What to produce: Give every line of the material again, exactly as written.

Source excerpt:

-- -- --

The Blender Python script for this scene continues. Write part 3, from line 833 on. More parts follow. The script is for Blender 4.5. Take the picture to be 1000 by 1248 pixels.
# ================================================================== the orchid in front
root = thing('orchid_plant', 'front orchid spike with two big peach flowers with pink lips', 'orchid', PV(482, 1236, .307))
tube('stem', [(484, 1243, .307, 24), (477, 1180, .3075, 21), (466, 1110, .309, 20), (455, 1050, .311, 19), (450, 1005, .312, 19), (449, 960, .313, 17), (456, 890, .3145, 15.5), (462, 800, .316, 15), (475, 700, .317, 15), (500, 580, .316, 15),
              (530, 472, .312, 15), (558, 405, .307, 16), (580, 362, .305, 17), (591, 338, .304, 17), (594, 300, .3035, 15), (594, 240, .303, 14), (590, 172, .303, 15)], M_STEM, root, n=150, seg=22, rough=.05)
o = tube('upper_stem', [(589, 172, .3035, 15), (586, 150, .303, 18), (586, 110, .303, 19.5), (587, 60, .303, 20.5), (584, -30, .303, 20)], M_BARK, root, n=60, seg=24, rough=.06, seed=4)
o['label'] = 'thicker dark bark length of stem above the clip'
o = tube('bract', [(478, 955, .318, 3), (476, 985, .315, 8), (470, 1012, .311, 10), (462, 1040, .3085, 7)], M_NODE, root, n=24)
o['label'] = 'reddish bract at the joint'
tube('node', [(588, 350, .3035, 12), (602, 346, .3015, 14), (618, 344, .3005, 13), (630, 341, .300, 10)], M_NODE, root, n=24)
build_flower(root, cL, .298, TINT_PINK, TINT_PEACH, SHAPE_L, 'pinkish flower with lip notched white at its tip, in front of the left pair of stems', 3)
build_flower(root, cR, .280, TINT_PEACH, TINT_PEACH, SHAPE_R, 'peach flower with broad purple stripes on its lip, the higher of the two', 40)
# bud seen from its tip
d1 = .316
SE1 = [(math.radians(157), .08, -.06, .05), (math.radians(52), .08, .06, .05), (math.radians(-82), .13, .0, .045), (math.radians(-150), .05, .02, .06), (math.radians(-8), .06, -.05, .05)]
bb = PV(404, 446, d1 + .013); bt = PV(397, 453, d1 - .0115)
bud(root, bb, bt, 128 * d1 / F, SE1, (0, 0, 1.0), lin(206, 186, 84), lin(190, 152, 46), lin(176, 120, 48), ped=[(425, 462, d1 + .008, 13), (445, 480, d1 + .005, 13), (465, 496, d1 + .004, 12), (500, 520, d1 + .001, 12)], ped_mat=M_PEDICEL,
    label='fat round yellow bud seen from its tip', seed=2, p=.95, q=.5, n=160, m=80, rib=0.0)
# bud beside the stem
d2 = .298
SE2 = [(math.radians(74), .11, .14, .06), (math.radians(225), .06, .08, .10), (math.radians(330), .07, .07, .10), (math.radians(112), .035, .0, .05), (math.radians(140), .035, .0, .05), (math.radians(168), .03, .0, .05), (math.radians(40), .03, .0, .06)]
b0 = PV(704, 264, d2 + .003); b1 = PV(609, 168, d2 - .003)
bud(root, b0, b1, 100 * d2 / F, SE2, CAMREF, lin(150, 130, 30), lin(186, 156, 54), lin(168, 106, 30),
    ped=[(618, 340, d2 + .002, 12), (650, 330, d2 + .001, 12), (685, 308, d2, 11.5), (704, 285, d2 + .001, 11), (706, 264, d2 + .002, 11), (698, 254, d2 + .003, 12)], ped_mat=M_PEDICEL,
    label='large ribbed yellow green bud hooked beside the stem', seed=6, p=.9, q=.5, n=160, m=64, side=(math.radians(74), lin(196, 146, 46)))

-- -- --

Exercise response:
The Blender Python script for this scene continues. Write part 3, from line 833 on. More parts follow. The script is for Blender 4.5. Take the picture to be 1000 by 1248 pixels.
# ================================================================== the orchid in front
root = thing('orchid_plant', 'front orchid spike with two big peach flowers with pink lips', 'orchid', PV(482, 1236, .307))
tube('stem', [(484, 1243, .307, 24), (477, 1180, .3075, 21), (466, 1110, .309, 20), (455, 1050, .311, 19), (450, 1005, .312, 19), (449, 960, .313, 17), (456, 890, .3145, 15.5), (462, 800, .316, 15), (475, 700, .317, 15), (500, 580, .316, 15),
              (530, 472, .312, 15), (558, 405, .307, 16), (580, 362, .305, 17), (591, 338, .304, 17), (594, 300, .3035, 15), (594, 240, .303, 14), (590, 172, .303, 15)], M_STEM, root, n=150, seg=22, rough=.05)
o = tube('upper_stem', [(589, 172, .3035, 15), (586, 150, .303, 18), (586, 110, .303, 19.5), (587, 60, .303, 20.5), (584, -30, .303, 20)], M_BARK, root, n=60, seg=24, rough=.06, seed=4)
o['label'] = 'thicker dark bark length of stem above the clip'
o = tube('bract', [(478, 955, .318, 3), (476, 985, .315, 8), (470, 1012, .311, 10), (462, 1040, .3085, 7)], M_NODE, root, n=24)
o['label'] = 'reddish bract at the joint'
tube('node', [(588, 350, .3035, 12), (602, 346, .3015, 14), (618, 344, .3005, 13), (630, 341, .300, 10)], M_NODE, root, n=24)
build_flower(root, cL, .298, TINT_PINK, TINT_PEACH, SHAPE_L, 'pinkish flower with lip notched white at its tip, in front of the left pair of stems', 3)
build_flower(root, cR, .280, TINT_PEACH, TINT_PEACH, SHAPE_R, 'peach flower with broad purple stripes on its lip, the higher of the two', 40)
# bud seen from its tip
d1 = .316
SE1 = [(math.radians(157), .08, -.06, .05), (math.radians(52), .08, .06, .05), (math.radians(-82), .13, .0, .045), (math.radians(-150), .05, .02, .06), (math.radians(-8), .06, -.05, .05)]
bb = PV(404, 446, d1 + .013); bt = PV(397, 453, d1 - .0115)
bud(root, bb, bt, 128 * d1 / F, SE1, (0, 0, 1.0), lin(206, 186, 84), lin(190, 152, 46), lin(176, 120, 48), ped=[(425, 462, d1 + .008, 13), (445, 480, d1 + .005, 13), (465, 496, d1 + .004, 12), (500, 520, d1 + .001, 12)], ped_mat=M_PEDICEL,
    label='fat round yellow bud seen from its tip', seed=2, p=.95, q=.5, n=160, m=80, rib=0.0)
# bud beside the stem
d2 = .298
SE2 = [(math.radians(74), .11, .14, .06), (math.radians(225), .06, .08, .10), (math.radians(330), .07, .07, .10), (math.radians(112), .035, .0, .05), (math.radians(140), .035, .0, .05), (math.radians(168), .03, .0, .05), (math.radians(40), .03, .0, .06)]
b0 = PV(704, 264, d2 + .003); b1 = PV(609, 168, d2 - .003)
bud(root, b0, b1, 100 * d2 / F, SE2, CAMREF, lin(150, 130, 30), lin(186, 156, 54), lin(168, 106, 30),
    ped=[(618, 340, d2 + .002, 12), (650, 330, d2 + .001, 12), (685, 308, d2, 11.5), (704, 285, d2 + .001, 11), (706, 264, d2 + .002, 11), (698, 254, d2 + .003, 12)], ped_mat=M_PEDICEL,
    label='large ribbed yellow green bud hooked beside the stem', seed=6, p=.9, q=.5, n=160, m=64, side=(math.radians(74), lin(196, 146, 46)))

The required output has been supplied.